In a protest on a road in Recôncavo Baiano, militants from Teia dos Povos raise their fists and sing the chorus of "Canto das Três Raças", a samba by Paulo César Pinheiro

Furthermore, our film is a tour of several of the biomes of Bahia, a state with extreme biodiversity. From the Atlantic Forest and its cocoa plantations to the mangroves and beaches of Baixo Sul, Recôncavo and the island of Itaparica, the camera highlights the natural riches that have been the target of foreigners’ greed for more than 500 years.

During the completion of the film, connections with the Teia dos Povos Communications Team were revived. The Bahian journalist and musician Rafique Nasser, who has been a Teia activist for several years, gave us the instrumental versions of several of his compositions for the soundtrack, and the artist companheiro sonho collaborated with the graphic design.

 

Demonstration remembering Tupinambá martyrs, in Olivença, Bahia, brought together indigenous people and other members of Teia dos Povos, such as Joelson Ferreira (right)

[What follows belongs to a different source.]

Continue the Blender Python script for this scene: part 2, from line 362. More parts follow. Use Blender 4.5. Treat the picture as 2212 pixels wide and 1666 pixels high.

The film is currently finished. The release calendar must include the film’s showing on TVE Bahia, a public TV channel that has been our partner in other projects. After being shown on TVE, it is expected that other public TV channels in the country will become interested in the film, showing it in other states. For the launch and dissemination on the internet, we will wait for the definition of the broadcast on TV, which should take place on a date close to the Second of July.

Wenner-Gren’s support was essential for the film’s execution. Without this aid, we would not have achieved the necessary agility to record the heat of the debates associated with the bicentenary of the 2nd of July nor to finish the film in time to show it on TV, without ceasing to be associated with the political moment.

 

In a protest on a road in Recôncavo Baiano, Teia dos Povos brings solidarity to the family of a murdered young black man

It is also worth saying that Joelson’s commitment to the film, as co-producer, indicates that the work will be widely circulated. Joelson has been in great demand by universities across the country, due to the recent publication of his book “Por Terra e Território” (“For Land and Territory”). He received the title of renowned knowledge (notório saber) from the Universidade Federal de Minas Gerais and, this year, he will be a visiting professor at the Universidade Federal da Bahia, in Salvador. We intend to do one of the pre-releases of the film in one of his classes. This will enhance the film’s impact on the public debate in Bahia.